Y sont aussi inclus une loi protégeant le président, le vice-président, le gouvernement ou les institutions d’état contre les insultes ; ou une loi pénalisant certains avortements de quatre ans de prison. Les couples non mariés vivant ensemble pourraient être emprisonnés pour six mois. Des peines de prison sont aussi prévues pour ceux s’adonnant à des actes obscènes, c’est-à-dire violant les normes de décence et de politesse. Le code introduit aussi des amendes pour certaines personnes promouvant la contraception, et six mois de prison pour une conversation non autorisée sur les moyens d’avortement. Par ailleurs, les autorités locales auraient une plus grande liberté pour introduire des peines contre les atteintes aux lois coutumières non couvertes par le code pénal, comme le port obligatoire du voile par exemple.

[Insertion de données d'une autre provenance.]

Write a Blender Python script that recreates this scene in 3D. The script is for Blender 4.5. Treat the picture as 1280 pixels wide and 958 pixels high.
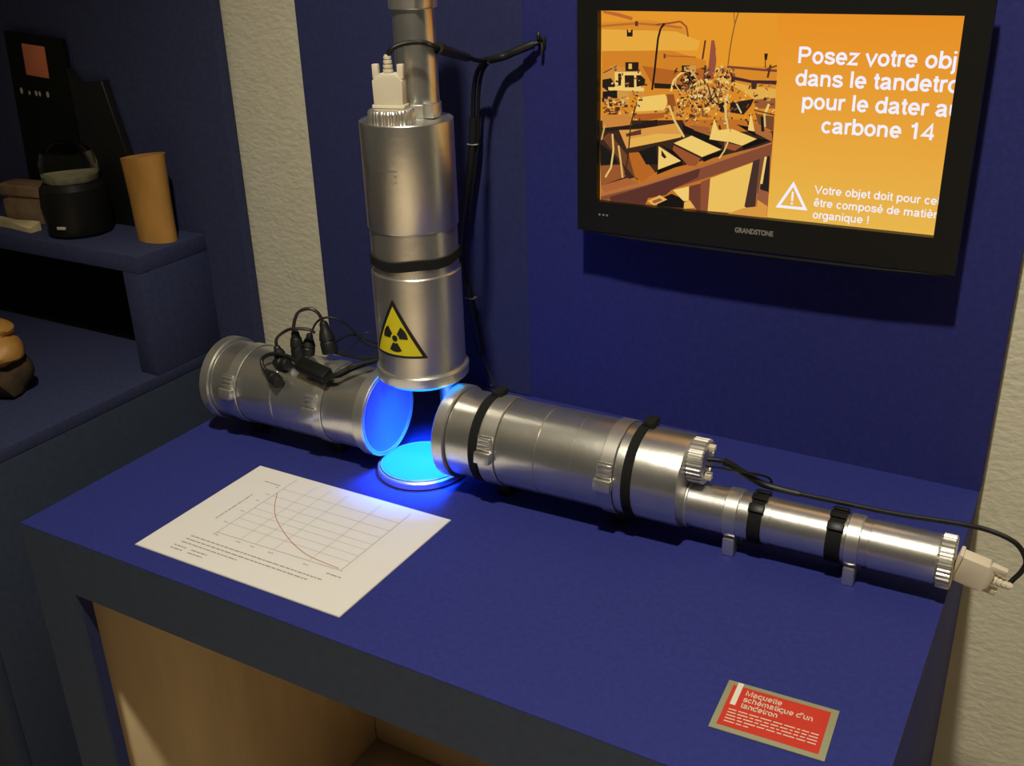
import bpy, bmesh, math, random
from mathutils import Vector, Matrix
for o in list(bpy.data.objects): bpy.data.objects.remove(o, do_unlink=True)
SC = bpy.context.scene
COL = SC.collection
rnd = random.Random(4)

# ------------------------------------------------------------------ camera
cam = bpy.data.cameras.new('camera'); cam_o = bpy.data.objects.new('camera', cam); COL.objects.link(cam_o)
cam.sensor_width = 36.0; cam.lens = 1296.85 / 1280 * 36.0; cam.clip_start = .01; cam.clip_end = 50
right = Vector((.8672, .4972, -.0284)); up = Vector((-.1801, .3663, .9129)); back = Vector((.4644, -.7865, .4071))
m3 = Matrix((right, up, back)).transposed(); m3 = m3.to_quaternion().to_matrix()
cam_o.matrix_world = Matrix.Translation((1.0675, -.6288, .6478)) @ m3.to_4x4()
SC.camera = cam_o
# ------------------------------------------------------------------ world, lights, exposure
w = bpy.data.worlds.new('room_air'); SC.world = w; w.use_nodes = True
w.node_tree.nodes['Background'].inputs[0].default_value = (1, .94, .80, 1)
w.node_tree.nodes['Background'].inputs[1].default_value = .035
SC.view_settings.view_transform = 'Standard'; SC.view_settings.look = 'None'
SC.view_settings.exposure = 0; SC.view_settings.gamma = 1; SC.view_settings.use_curve_mapping = False

def aim(o, target):
    d = Vector(target) - o.location
    o.rotation_euler = d.to_track_quat('-Z', 'Y').to_euler()
def spot(name, loc, target, power, angle, blend, radius, color):
    l = bpy.data.lights.new(name, 'SPOT'); l.energy = power; l.spot_size = math.radians(angle); l.spot_blend = blend
    l.shadow_soft_size = radius; l.color = color
    o = bpy.data.objects.new(name, l); COL.objects.link(o); o.location = loc; aim(o, target); return o
def area(name, loc, target, power, size, color, shape='DISK', size_y=None, spread=180):
    l = bpy.data.lights.new(name, 'AREA'); l.energy = power; l.shape = shape; l.size = size; l.color = color
    if size_y: l.size_y = size_y
    l.spread = math.radians(spread)
    o = bpy.data.objects.new(name, l); COL.objects.link(o); o.location = loc; aim(o, target); return o
WARM = (1, .92, .76)
spot('ceiling_spotlight', (.86, -.62, 2.14), (.74, .28, 0), 162, 80, .92, .05, WARM)
area('floor_bounce_fill', (1.2, -2.0, 2.3), (1.2, -1.9, -.8), 44, .5, WARM, 'RECTANGLE', .5, spread=78)  # unseen lamp added to light the floor, whose bounce fills under the table
# blue lamps in the model: one behind the lens of the hanging barrel, one behind the lens on the table
area('blue_lamp_down', (.368, .340, .1285), (.368, .340, 0), 1.3, .085, (.02, .16, 1.0), spread=80)

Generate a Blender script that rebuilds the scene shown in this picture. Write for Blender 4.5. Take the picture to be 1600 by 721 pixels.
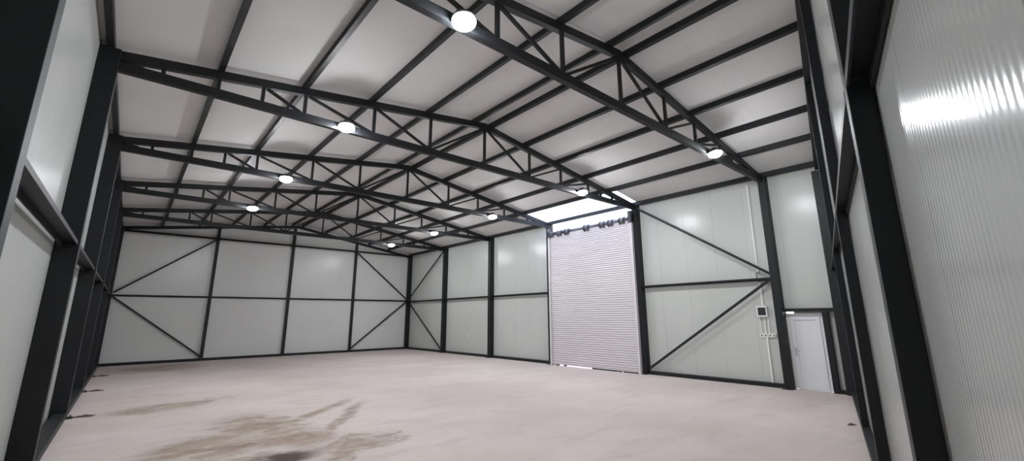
import bpy, bmesh, math, random
from mathutils import Vector, Matrix
random.seed(7)
SC = bpy.context.scene
COL = SC.collection
for o in list(bpy.data.objects):
    bpy.data.objects.remove(o)

# ------------------------------------------------------------------ camera
F_PX, YAW, PITCH, ROLL, CX, CY = 674.67, 0.72621, 0.21921, -0.007493, 811.22, 344.92
cd = bpy.data.cameras.new('camera'); cam = bpy.data.objects.new('camera', cd); COL.objects.link(cam)
cd.sensor_fit = 'HORIZONTAL'; cd.sensor_width = 36.0; cd.lens = F_PX / 1600 * 36
cd.shift_x = -(CX - 800) / 1600; cd.shift_y = (CY - 360.5) / 1600
cd.clip_start = 0.03; cd.clip_end = 300
fw = Vector((math.sin(YAW) * math.cos(PITCH), math.cos(YAW) * math.cos(PITCH), math.sin(PITCH)))
rt = Vector((math.cos(YAW), -math.sin(YAW), 0)); up = rt.cross(fw)
r2 = rt * math.cos(ROLL) + up * math.sin(ROLL); u2 = -rt * math.sin(ROLL) + up * math.cos(ROLL)
M = Matrix((r2, u2, -fw)).transposed().to_4x4(); M.translation = Vector((0, 0, 2.0))
cam.matrix_world = M
SC.camera = cam

# ------------------------------------------------------------------ world, exposure
W = bpy.data.worlds.new('overcast_sky'); SC.world = W; W.use_nodes = True
nt = W.node_tree; bg = nt.nodes['Background']
tc = nt.nodes.new('ShaderNodeTexCoord'); sp = nt.nodes.new('ShaderNodeSeparateXYZ')
rmp = nt.nodes.new('ShaderNodeValToRGB')
nt.links.new(tc.outputs['Generated'], sp.inputs[0]); nt.links.new(sp.outputs[2], rmp.inputs[0])
rmp.color_ramp.elements[0].position = 0.0; rmp.color_ramp.elements[0].color = (0.90, 0.93, 1.0, 1)
rmp.color_ramp.elements[1].position = 0.8; rmp.color_ramp.elements[1].color = (0.74, 0.82, 1.0, 1)
nt.links.new(rmp.outputs[0], bg.inputs[0]); bg.inputs[1].default_value = 4.2
LAMP_POWER = 375.0
SC.view_settings.view_transform = 'Standard'
SC.view_settings.look = 'None'
SC.view_settings.gamma = 1.0
SC.view_settings.use_curve_mapping = False
SC.view_settings.exposure = 0.0

# ------------------------------------------------------------------ layout (metres, camera above the origin)
XL, XR = -0.668, 13.827              # inner faces of the long-wall columns
CDX, CDY = 0.26, 0.20                # column section
Y0, BAY = 26.943, 4.4866
YF = [Y0 - BAY * i for i in range(7)]
XA = 6.72
def zt(x):                           # top of the truss top chord
    return 6.27 + (7.27 - 6.27) * (x - XL) / (XA - XL) if x < XA else 7.27 + (6.12 - 7.27) * (x - XA) / (XR - XA)
PH = 0.13                            # purlin height
GM, GC = 0.24140, -0.2388            # skewed front wall: inner line y = GM x + GC
GN = math.sqrt(1 + GM * GM)
def gy(x, off=0.0): return GM * x + GC - off * GN
PX0, PX1 = XL - CDX, XR + CDX        # wall panel planes

# ------------------------------------------------------------------ materials
def newmat(name):
    m = bpy.data.materials.new(name); m.use_nodes = True
    return m, m.node_tree, m.node_tree.nodes['Principled BSDF']
def simple(name, col, rough=0.5, metal=0.0, spec=0.5, noise=0.0, nscale=20):
    m, t, b = newmat(name)
    b.inputs['Base Color'].default_value = (*col, 1); b.inputs['Roughness'].default_value = rough
    b.inputs['Metallic'].default_value = metal; b.inputs['Specular IOR Level'].default_value = spec
    if noise:
        c = t.nodes.new('ShaderNodeTexCoord'); n = t.nodes.new('ShaderNodeTexNoise'); n.inputs['Scale'].default_value = nscale
        n.inputs['Detail'].default_value = 5
        r = t.nodes.new('ShaderNodeValToRGB')
        r.color_ramp.elements[0].position = .3; r.color_ramp.elements[0].color = (*[v * (1 - noise) for v in col], 1)
        r.color_ramp.elements[1].position = .7; r.color_ramp.elements[1].color = (*[min(1, v * (1 + noise)) for v in col], 1)
        t.links.new(c.outputs['Object'], n.inputs['Vector']); t.links.new(n.outputs[0], r.inputs[0]); t.links.new(r.outputs[0], b.inputs['Base Color'])
    return m
def math_node(t, op, a, b=None, clamp=False):
    n = t.nodes.new('ShaderNodeMath'); n.operation = op; n.use_clamp = clamp
    for i, v in enumerate((a, b)):
        if v is None: continue
        if isinstance(v, (int, float)): n.inputs[i].default_value = v
        else: t.links.new(v, n.inputs[i])
    return n.outputs[0]

def panel_mat(name, col, axis, pitch, seam, phase=0.0, rough=0.3, ribh=0.0006, skew=False, seamdark=0.75, spec=0.35, micro=0.0015):
    """white coated sandwich panel: fine ribs and a joint every `seam` metres along `axis` (world metres)"""
    m, t, b = newmat(name)
    g = t.nodes.new('ShaderNodeNewGeometry'); s = t.nodes.new('ShaderNodeSeparateXYZ')
    t.links.new(g.outputs['Position'], s.inputs[0])
    if skew: a = math_node(t, 'MULTIPLY', s.outputs[0], GN)
    else: a = s.outputs[axis]
    # ribs
    ph = math_node(t, 'MULTIPLY', a, 2 * math.pi / pitch)
    rib = math_node(t, 'SINE', ph)
    # a slow irregularity of the sheet
    n = t.nodes.new('ShaderNodeTexNoise'); n.inputs['Scale'].default_value = 1.6; n.inputs['Detail'].default_value = 2
    t.links.new(g.outputs['Position'], n.inputs['Vector'])
    # seams
    fr = math_node(t, 'FRACT', math_node(t, 'ADD', math_node(t, 'DIVIDE', a, seam), 50 + phase))
    d = math_node(t, 'ABSOLUTE', math_node(t, 'SUBTRACT', fr, 0.5))
    sm = math_node(t, 'LESS_THAN', d, 0.003 / seam)
    h = math_node(t, 'ADD', math_node(t, 'MULTIPLY', rib, ribh), math_node(t, 'MULTIPLY', sm, -0.004))
    h = math_node(t, 'ADD', h, math_node(t, 'MULTIPLY', n.outputs[0], 0.006))
    n3 = t.nodes.new('ShaderNodeTexNoise'); n3.inputs['Scale'].default_value = 22; n3.inputs['Detail'].default_value = 1
    mp3 = t.nodes.new('ShaderNodeMapping'); mp3.inputs['Scale'].default_value = (1, 1, .45)
    t.links.new(g.outputs['Position'], mp3.inputs[0]); t.links.new(mp3.outputs[0], n3.inputs['Vector'])
    h = math_node(t, 'ADD', h, math_node(t, 'MULTIPLY', n3.outputs[0], micro))
    bp = t.nodes.new('ShaderNodeBump'); bp.inputs['Distance'].default_value = 1.0; bp.inputs['Strength'].default_value = 1.0
    t.links.new(h, bp.inputs['Height']); t.links.new(bp.outputs[0], b.inputs['Normal'])
    n2 = t.nodes.new('ShaderNodeTexNoise'); n2.inputs['Scale'].default_value = 0.5; n2.inputs['Detail'].default_value = 4
    t.links.new(g.outputs['Position'], n2.inputs['Vector'])
    r = t.nodes.new('ShaderNodeValToRGB')
    r.color_ramp.elements[0].position = .35; r.color_ramp.elements[0].color = (*[v * .95 for v in col], 1)
    r.color_ramp.elements[1].position = .65; r.color_ramp.elements[1].color = (*col, 1)
    t.links.new(n2.outputs[0], r.inputs[0])
    mx = t.nodes.new('ShaderNodeMixRGB'); mx.blend_type = 'MULTIPLY'; mx.inputs[2].default_value = (seamdark, seamdark, seamdark, 1)
    t.links.new(sm, mx.inputs[0]); t.links.new(r.outputs[0], mx.inputs[1]); t.links.new(mx.outputs[0], b.inputs['Base Color'])
    b.inputs['Roughness'].default_value = rough; b.inputs['Specular IOR Level'].default_value = spec
    return m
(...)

Devant les réactions outrées ou interloquées d’une partie de la société civile à la lecture de ces lois régressives et discriminatoires, le président Jokowi a demandé à ce que l’adoption de ce code pénal soit repoussée.

On peut néanmoins se demander pourquoi le président n’avait pas cru bon de réagir en amont. Si ce n’est à penser qu’en dehors de l’économie, des infrastructures et de la croissance, rien n’importe vraiment à Jokowi.

Il est probable que la Cour constitutionnelle doive juger in fine de bon nombre de ces changements.
Au même moment, des feux ravagent une partie du pays dans une énorme catastrophe sanitaire et environnementale, le président veut dépenser plus de 40 milliards de dollars dans une nouvelle capitale dont personne ne connaît les détails, et les problèmes en Papua sont tout sauf résolus. Mais gouvernement et parlementaires s’activent pour faire de la corruption une lutte édentée et du code pénal un outil de conservatisme religieux. Un nouveau quinquennat commence en Indonésie. Et certaines choses ne sont décidément pas près de changer.